Of course, it'd be nice if the universe cooperated with all this by letting me get the job I've applied for. I keep telling myself that I should have at least enough qualifications to get an interview, and I've always done very well at interviews; only once have I not gotten a job I really wanted, once I got to that stage. But there'll be no news on from them for at least two weeks, so I'm deep-breathing and refocusing.

Anyway, whatever happens with that opening, there'll be some changes made around here. That's the New Year's resolution, in a nutshell.

Posted @ 10:32 PM CST [Link]4 comments

(Entry below went up on my LJ yesterday, but I couldn't post it here, because my Greymatter log-in was temporarily out, I think due to server upgrades at Slashcity. Also, my e-mail was out for intervals over last weekend; if anyone sent me private mail, could you resend? Thankee.)

So, I've spent the last three days hunkered down, mostly, squeezing out the grim/bleak/grim/bleak, and rather wishing that I could get with the popslash program, because I could use some giddy glittery good cheer about now. I am also wishing I had more brain. Gee, it'd be nice to have a brain big enough to keep this whole frickin' thing in at once. As usual, with this story, I am trying to get a fix on just how loose-jointed and expansive I can be in something novel-length. With a short piece, I try--don't always succeed, mind you, but try--to make sure that every bit is tightly wrapped into the core and is doing something essential. With this thing, though... I have some scenes that I'm very fond of, that I want to include, and it's not like they're not doing a job, exactly, but they're not absolutely vital to the core mission. I'm leaving them in for now, but as a result the thing is starting to feel more like a big hairy slobbering mutt, rather than a sleek lean greyhound. Which may be just fine, I dunno. I've never written something even a sixth this long before, what the hell do I know?

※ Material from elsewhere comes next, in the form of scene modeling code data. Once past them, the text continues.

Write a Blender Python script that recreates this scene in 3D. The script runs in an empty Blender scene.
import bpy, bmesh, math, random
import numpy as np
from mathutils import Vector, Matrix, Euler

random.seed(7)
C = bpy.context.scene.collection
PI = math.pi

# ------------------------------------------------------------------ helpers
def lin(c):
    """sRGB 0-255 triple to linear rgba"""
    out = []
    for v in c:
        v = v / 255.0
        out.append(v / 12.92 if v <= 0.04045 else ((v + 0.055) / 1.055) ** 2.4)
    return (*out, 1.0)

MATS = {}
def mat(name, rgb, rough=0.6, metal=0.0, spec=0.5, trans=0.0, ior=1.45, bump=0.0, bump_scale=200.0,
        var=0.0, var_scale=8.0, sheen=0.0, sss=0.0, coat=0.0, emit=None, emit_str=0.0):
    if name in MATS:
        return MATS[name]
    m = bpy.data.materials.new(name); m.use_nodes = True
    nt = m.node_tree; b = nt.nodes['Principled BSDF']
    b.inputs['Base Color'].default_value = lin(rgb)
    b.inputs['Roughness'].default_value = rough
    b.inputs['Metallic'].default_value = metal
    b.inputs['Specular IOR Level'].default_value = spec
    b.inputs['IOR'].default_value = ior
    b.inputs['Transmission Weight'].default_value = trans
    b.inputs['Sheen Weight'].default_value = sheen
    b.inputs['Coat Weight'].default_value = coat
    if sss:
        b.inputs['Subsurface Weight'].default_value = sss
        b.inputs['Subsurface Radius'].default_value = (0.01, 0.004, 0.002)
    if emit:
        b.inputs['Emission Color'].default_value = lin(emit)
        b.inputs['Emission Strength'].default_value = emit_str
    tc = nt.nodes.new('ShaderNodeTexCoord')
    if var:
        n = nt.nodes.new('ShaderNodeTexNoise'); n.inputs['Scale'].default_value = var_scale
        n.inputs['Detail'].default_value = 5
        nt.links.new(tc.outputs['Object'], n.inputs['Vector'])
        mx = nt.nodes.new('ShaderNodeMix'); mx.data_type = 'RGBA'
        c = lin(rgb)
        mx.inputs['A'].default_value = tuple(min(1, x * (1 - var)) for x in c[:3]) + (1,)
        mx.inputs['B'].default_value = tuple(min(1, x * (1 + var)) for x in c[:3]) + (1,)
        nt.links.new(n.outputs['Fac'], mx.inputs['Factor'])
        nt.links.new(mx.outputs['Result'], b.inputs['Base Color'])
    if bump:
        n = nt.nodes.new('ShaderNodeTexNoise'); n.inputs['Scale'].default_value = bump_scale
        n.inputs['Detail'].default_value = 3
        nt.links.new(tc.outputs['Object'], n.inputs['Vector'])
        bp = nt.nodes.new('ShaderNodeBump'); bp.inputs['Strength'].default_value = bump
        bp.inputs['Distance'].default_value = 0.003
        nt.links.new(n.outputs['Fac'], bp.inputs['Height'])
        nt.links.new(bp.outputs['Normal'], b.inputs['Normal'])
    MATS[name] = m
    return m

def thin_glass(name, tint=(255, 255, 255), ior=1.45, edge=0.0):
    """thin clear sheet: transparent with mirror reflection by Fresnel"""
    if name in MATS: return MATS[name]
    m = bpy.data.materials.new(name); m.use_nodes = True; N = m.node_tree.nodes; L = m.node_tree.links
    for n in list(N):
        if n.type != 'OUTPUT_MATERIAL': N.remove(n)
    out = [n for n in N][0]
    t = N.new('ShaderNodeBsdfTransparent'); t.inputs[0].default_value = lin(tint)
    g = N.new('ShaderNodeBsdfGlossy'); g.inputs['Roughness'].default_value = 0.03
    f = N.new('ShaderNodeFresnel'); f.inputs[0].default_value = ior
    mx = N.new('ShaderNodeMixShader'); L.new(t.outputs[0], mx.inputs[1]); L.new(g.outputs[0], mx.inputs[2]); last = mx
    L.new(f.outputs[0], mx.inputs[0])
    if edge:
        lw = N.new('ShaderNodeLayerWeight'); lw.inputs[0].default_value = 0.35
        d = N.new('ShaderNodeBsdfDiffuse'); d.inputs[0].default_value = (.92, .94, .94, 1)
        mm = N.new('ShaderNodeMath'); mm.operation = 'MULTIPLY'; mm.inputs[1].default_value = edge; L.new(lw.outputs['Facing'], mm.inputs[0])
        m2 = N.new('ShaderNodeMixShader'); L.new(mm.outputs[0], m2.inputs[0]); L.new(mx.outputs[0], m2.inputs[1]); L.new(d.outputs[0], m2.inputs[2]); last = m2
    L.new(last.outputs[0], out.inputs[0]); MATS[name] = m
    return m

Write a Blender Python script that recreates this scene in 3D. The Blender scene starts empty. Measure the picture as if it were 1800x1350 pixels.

I once read a piece of writing advice by C. J. Cherryh in which she spoke about the need to be stern with scenes that are essentially (quoting from fallible memory) "characters off in a corner having a little indulged moment." And as much as I might say, "But, but, these scenes are building character! They're, uh, creating atmosphere! And stuff!", there's no question that certain of them could be described as "indulged moments."

And maybe that's fine. Heck, I mean, after all, I am doing this for fun, aren't I? Eh? Right?

Ah well. I have one more week before I hit my deadline. At which point we give it a brush-over, tie a freakin' ribbon around its neck, and send it to the poor hapless betas. At the very least, I hope it'll be housebroken by then. Gah.